WTO Sampah Bagi Kaum Buruh, Bubarkan WTO/JUNK
WTO..!!
Naikkan Upah Buruh 2014 Sesuai Dengan Tuntutan
Buruh,
Turunkan dan Kontrol Harga Kebutuhan Pokok
Rakyat, Cabut Inpres No 9 tahun 2013,
Cabut Kepmen 231 Tahun 2003, Hapus Sistem
Kerja Kontak dan Outsourching, Hentikan PHK Massal.
Salam Demokrasi,
Pada bulan November ini, di berbagai Propinsi,
Kota dan Kabupaten telah menetapkan nilai upah minimum buruh untuk tahun 2014.
Seperti Propinsi DKI Jakarta yang telah menetapkan upah minimum (UMP) sebesar
Rp. 2,4 juta serta Propinsi-propinsi dan Kota/kabupaten lainnya yang penetapan nilai
Upah masih jauh dari harapan dan tuntutan kaum buruh untuk bisa hidup sejahtera.
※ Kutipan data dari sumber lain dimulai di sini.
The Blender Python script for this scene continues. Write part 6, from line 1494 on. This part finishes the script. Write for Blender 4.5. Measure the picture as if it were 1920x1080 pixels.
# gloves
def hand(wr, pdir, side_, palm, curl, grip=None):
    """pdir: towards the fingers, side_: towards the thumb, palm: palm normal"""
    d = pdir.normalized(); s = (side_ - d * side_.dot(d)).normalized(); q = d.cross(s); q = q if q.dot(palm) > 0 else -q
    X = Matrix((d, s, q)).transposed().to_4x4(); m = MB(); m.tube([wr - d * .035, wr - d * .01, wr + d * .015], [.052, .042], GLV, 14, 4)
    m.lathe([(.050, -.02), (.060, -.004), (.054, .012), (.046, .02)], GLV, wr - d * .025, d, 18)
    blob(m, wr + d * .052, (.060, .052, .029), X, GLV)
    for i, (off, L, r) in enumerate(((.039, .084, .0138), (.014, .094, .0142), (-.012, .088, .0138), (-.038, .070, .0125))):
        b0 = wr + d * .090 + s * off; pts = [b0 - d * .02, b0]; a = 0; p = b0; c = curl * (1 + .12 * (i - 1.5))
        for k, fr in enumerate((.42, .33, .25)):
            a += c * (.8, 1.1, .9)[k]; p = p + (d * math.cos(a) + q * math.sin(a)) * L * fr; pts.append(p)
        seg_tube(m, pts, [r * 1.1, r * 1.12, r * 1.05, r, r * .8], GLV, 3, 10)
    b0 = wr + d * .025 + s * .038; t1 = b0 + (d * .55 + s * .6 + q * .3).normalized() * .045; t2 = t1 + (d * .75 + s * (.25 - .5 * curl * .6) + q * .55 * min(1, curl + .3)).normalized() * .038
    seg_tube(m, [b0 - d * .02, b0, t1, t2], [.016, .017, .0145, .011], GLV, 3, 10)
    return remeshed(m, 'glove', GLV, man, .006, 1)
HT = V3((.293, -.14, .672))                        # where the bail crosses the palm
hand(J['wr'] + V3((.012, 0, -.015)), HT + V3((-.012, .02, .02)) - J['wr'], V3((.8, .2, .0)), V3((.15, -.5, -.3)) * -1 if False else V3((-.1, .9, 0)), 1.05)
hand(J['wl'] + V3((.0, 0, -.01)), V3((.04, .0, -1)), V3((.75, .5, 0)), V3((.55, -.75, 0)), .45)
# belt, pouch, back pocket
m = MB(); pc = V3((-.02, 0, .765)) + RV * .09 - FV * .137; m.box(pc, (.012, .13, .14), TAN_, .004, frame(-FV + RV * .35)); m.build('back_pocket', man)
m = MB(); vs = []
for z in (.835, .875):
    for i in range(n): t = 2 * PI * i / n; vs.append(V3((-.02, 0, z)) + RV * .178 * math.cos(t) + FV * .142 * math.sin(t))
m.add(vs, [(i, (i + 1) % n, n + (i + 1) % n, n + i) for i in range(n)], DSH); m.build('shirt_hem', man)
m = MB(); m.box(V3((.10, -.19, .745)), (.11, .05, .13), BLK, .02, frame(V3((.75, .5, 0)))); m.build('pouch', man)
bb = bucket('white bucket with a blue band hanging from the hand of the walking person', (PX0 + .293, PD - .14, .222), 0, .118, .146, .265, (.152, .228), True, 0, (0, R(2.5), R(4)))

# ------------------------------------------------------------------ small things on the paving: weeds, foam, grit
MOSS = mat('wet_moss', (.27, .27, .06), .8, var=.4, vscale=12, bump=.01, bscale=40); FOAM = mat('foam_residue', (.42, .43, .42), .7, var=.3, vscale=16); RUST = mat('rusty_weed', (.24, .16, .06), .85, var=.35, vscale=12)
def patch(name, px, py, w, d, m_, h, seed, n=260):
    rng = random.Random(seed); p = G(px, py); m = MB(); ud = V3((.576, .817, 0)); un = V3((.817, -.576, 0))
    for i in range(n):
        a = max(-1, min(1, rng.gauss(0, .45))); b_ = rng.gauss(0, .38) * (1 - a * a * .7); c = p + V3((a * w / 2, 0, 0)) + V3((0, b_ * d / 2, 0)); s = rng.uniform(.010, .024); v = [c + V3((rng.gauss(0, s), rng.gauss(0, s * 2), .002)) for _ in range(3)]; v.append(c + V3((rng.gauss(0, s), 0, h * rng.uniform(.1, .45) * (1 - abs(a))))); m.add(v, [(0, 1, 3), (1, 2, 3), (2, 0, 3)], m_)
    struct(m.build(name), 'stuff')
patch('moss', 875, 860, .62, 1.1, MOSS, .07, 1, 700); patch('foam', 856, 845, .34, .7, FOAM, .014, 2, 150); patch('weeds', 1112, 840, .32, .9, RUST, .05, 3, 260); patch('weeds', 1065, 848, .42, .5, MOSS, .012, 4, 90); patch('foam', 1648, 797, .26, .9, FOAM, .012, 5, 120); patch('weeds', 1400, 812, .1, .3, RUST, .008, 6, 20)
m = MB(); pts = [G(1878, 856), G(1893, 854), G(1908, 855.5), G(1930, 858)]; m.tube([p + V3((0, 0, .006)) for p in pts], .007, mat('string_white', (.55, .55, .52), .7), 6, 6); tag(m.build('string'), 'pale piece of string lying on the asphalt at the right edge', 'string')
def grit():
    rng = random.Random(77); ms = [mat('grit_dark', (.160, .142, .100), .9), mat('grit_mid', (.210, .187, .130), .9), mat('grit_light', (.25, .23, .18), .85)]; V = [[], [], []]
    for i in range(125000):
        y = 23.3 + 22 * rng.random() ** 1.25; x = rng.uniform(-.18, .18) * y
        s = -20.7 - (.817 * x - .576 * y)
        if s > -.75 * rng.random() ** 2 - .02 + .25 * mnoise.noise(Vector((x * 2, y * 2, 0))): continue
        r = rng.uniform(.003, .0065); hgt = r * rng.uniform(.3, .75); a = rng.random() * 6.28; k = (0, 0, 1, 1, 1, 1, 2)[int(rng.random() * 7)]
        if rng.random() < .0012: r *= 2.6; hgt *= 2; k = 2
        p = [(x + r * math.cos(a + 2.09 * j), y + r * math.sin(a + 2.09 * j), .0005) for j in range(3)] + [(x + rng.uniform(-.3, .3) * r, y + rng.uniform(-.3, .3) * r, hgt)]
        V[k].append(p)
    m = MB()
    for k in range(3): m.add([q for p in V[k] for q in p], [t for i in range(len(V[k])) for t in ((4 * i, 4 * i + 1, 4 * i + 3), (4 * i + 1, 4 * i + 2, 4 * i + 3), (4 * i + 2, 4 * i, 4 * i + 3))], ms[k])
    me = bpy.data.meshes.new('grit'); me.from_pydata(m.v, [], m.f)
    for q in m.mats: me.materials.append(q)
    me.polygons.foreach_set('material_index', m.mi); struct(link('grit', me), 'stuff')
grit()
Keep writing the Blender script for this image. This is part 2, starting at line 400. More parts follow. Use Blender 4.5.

Atas hal itu kaum buruh di berbagai tempat terus melakukan perlawanan dengan
berbagai macam bentuk untuk memenangkan tuntutannya.
Bahwa pada
bulan Desember 2013, WTO akan menyelenggarakan Konferensi Tingkat Menteri (KTM)
ke-9 di Nusa Dua,
Denpasar Bali, Indonesia. Ada tiga pembahasan utama yang akan dilakukan;
Tentang Agreement on Agriculture (AoA), Least Developed Country (LDC) dan Trade
Facilitation (TF). AoA adalah perundingan disektor pertanian yang sudah
mengalami kebuntuan selama satu dekade terakhir. Mandegnya perundingan ini
dikarenakan negara-negara kapitalis monopoli tetap mempertahankan proteksi
terhadap pertanian mereka sehingga membuat produksi pertanian dari negara
berkembang tidak dapat bersaing dipasar internasional. LDC adalah kelompok
negara-negara miskin yang berusaha mengajukan proposal didalam WTO agar seluruh
ekspor dari negara-negara anggota LDC ke negara-negara maju tidak dibatasi
kuotanya dan dipermudah seluruh prosesnya, dan sesungguhnya proposal ini telah
diterima pada pertemuan WTO tahun 2011. Kedua agenda ini tidak akan menjadi
prioritas dalam pertemuan di Bali Desember mendatang.
World Trade
Organization (WTO) atau Organisasi Perdagangan Dunia adalah salah satu
instrumen bentukan imperialisme terutama Amerika Serikat (AS) untuk mengatur
masalah perdagangan antar negara. WTO merupakan badan
internasional yang secara khusus mengatur masalah perdagangan antar negara.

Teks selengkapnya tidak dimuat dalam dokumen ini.